Mar 23 2009
Living Relatively Well is Relative
Retirement poses many challenges, and financing our retirement is certainly amongst the most important and most complicated.
How well we live in retirement is relative to how well we lived PRIOR to retirement, or course, but it is also relative to how we THINK we should be living.
I have long subscribed to the “three-legged stool” of financial security; that is, that we should not depend on any one source of income, but rather that we plan to maximize each of the various sources of income that might be available to us.

Social Security for most of us is a mainstay of our retirement income plans, not because it is necessarily the largest source of our income, but because it has always been the most assured and the most dependable. If that sounds duplicative, by “dependable” I mean that the money will be there on time, month after month. You don’t have to go after anyone to make sure you are paid. “Assured,” to me, means that this is a guaranteed entitlement from the U.S. Government.
Regardless of all the dire claims and warnings about the Social Security System, it is fully funded through the year 2041, and I do confidently believe that the people of the U.S. would not tolerate any government that failed to meet obligations to its citizenry. This is, after all, a government BY the people, etc., etc., and we will always have the means to sustain this ABSOLUTELY ESSENTIAL program.
When we look at the Billions of dollars now being applied toward economic stimulus and financial bailouts, we can see that the means are available to bailout social security if and when the time comes as well.
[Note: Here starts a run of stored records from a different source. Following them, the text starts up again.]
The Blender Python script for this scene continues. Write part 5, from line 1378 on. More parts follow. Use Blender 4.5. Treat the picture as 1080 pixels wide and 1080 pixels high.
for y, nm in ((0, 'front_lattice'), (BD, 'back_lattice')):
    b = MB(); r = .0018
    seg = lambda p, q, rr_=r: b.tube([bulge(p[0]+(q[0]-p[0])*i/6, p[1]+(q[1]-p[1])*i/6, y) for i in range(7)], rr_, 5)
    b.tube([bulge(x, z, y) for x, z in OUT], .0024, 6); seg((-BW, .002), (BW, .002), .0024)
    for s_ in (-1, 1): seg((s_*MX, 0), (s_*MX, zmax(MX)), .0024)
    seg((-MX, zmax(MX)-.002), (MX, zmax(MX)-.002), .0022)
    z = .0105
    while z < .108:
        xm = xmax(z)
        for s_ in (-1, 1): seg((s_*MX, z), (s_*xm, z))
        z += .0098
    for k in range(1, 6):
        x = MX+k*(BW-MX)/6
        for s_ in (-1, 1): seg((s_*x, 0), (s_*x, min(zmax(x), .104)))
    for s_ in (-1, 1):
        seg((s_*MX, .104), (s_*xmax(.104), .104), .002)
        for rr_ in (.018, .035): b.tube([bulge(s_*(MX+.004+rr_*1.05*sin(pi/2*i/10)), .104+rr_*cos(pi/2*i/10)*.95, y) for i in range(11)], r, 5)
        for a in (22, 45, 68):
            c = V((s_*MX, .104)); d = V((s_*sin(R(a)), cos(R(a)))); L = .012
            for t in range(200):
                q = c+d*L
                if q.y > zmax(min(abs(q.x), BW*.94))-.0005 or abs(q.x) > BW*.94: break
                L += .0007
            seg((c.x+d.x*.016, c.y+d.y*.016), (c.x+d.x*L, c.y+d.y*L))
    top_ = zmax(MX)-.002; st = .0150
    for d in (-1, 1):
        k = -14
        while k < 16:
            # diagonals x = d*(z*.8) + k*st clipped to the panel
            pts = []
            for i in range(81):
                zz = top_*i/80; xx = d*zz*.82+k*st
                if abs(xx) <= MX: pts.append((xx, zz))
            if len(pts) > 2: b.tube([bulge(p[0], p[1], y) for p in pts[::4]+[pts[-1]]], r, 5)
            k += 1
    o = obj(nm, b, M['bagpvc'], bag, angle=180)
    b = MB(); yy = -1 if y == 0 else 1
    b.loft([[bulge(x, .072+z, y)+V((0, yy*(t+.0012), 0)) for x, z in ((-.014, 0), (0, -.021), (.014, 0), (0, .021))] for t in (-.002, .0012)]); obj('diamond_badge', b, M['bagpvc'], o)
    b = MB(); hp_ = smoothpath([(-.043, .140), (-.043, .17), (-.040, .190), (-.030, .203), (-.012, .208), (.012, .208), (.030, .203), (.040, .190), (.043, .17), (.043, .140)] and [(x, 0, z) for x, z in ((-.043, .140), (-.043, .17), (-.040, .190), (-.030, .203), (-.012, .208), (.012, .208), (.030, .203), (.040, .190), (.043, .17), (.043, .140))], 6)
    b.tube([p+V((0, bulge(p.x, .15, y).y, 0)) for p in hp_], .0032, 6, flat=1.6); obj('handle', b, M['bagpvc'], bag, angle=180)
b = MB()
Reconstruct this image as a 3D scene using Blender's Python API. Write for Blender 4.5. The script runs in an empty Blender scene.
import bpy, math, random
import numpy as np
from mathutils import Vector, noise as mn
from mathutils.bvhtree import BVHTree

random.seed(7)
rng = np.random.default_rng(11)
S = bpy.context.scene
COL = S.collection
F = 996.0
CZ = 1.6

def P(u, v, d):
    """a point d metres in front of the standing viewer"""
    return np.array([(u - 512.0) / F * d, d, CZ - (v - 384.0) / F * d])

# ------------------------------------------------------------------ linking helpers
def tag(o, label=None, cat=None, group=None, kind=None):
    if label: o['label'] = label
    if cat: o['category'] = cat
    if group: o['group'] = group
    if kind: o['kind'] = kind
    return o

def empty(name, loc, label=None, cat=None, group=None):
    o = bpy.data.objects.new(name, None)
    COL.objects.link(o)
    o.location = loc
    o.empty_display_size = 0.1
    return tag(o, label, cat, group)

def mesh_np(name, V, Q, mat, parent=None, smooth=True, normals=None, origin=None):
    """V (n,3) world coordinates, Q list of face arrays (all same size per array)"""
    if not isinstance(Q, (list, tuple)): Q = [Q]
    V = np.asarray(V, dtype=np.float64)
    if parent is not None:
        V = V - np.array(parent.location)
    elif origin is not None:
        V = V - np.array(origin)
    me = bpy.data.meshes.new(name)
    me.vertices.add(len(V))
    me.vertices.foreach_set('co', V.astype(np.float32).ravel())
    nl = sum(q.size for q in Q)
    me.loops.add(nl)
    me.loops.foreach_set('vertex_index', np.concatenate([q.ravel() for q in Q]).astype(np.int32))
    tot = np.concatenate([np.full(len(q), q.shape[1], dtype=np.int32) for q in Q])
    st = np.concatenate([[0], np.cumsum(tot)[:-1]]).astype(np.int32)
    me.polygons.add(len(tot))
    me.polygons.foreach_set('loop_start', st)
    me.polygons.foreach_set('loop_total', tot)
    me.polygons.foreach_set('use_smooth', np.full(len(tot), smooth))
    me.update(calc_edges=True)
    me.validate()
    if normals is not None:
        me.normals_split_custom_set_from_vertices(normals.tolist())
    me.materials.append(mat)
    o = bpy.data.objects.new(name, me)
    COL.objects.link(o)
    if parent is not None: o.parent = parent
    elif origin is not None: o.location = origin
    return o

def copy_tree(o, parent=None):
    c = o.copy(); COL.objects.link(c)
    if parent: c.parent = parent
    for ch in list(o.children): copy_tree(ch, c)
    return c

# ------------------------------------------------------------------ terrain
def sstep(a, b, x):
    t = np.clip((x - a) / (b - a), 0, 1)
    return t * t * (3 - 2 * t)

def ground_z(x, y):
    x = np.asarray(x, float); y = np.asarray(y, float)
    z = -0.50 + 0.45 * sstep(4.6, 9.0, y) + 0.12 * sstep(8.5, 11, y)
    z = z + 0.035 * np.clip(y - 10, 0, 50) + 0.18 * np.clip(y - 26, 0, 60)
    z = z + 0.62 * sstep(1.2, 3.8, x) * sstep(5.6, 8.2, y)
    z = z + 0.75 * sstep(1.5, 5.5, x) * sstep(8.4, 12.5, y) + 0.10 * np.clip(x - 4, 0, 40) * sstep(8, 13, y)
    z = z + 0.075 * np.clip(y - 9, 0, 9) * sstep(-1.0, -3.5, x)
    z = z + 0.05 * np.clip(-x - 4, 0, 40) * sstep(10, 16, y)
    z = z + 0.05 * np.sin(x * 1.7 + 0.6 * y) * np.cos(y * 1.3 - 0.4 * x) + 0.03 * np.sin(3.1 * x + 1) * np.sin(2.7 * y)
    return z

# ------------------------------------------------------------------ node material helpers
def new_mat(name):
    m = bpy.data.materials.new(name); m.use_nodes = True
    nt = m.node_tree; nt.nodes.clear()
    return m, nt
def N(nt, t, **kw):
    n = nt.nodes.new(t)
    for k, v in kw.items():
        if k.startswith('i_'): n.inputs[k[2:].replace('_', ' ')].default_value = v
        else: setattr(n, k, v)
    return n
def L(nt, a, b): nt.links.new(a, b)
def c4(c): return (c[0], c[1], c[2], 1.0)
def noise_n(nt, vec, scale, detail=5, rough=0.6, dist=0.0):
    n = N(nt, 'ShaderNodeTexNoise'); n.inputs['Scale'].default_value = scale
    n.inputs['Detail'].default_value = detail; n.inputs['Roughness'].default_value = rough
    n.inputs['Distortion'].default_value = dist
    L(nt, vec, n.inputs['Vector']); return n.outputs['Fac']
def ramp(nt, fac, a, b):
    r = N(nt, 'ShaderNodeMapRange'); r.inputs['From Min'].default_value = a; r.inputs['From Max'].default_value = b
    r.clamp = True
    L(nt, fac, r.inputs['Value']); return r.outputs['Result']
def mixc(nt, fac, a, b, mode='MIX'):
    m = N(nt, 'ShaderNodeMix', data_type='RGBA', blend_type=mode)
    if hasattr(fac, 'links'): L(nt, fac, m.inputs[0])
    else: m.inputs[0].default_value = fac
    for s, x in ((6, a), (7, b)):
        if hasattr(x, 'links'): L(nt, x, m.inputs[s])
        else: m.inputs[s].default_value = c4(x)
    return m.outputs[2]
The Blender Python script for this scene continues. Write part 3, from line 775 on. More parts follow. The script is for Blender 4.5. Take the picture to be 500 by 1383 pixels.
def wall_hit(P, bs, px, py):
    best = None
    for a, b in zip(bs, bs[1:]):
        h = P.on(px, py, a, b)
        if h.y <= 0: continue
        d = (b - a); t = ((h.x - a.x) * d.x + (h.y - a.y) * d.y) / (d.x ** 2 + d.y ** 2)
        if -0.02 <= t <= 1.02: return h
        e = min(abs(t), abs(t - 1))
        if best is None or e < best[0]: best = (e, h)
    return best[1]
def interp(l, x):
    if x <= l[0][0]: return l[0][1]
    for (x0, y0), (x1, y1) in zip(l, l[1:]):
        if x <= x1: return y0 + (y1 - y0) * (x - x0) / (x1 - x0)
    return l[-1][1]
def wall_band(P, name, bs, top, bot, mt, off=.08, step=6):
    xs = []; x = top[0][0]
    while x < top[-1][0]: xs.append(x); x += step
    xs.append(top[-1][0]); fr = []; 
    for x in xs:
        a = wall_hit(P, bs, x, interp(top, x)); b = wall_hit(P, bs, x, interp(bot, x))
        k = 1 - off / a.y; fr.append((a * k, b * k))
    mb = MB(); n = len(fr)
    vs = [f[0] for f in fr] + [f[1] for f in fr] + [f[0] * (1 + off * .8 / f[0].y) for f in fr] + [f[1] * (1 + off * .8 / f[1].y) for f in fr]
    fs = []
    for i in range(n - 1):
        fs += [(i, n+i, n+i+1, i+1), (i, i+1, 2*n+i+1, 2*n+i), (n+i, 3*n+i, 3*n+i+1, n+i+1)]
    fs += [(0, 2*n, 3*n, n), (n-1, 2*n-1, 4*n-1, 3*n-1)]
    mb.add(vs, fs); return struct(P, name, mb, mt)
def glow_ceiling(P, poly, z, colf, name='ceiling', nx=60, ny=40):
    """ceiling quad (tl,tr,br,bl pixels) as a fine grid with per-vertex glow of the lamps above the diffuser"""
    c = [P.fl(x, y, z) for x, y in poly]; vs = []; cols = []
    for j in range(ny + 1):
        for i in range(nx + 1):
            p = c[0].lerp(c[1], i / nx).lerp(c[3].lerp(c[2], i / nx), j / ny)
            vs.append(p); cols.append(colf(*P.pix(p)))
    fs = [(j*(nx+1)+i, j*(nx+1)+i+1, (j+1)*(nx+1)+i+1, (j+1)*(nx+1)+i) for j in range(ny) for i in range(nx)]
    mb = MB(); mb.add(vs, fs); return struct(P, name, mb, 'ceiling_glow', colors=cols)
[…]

The second “leg” of the financial security “stool” are private retirement plans, (within which I include 401K, 457K, Simplified, Keogh, IRA, and Roth plans). The third “leg” is individual savings (this includes Certificates of Deposit, Savings Bonds, Passbook Accounts, Money Market Accounts and any other dividend earning stocks and interest bearing bonds).
There can be a fourth leg to this “stool” and that is earned income, which means full-time or part-time employment, or earnings from consulting, writing, or speech-making, and other various forms of “pay for work” that we might do, whether mowing lawns, delivering newspapers, or babysitting. (Yes, sometimes we do go back to doing what we did as teenagers.) I also include here any money we might earn from Blogging. HA HA HA.
Oh, yeah, like I am going to finance my new Motor Home with earnings from Google Adsense. More laughter merited here.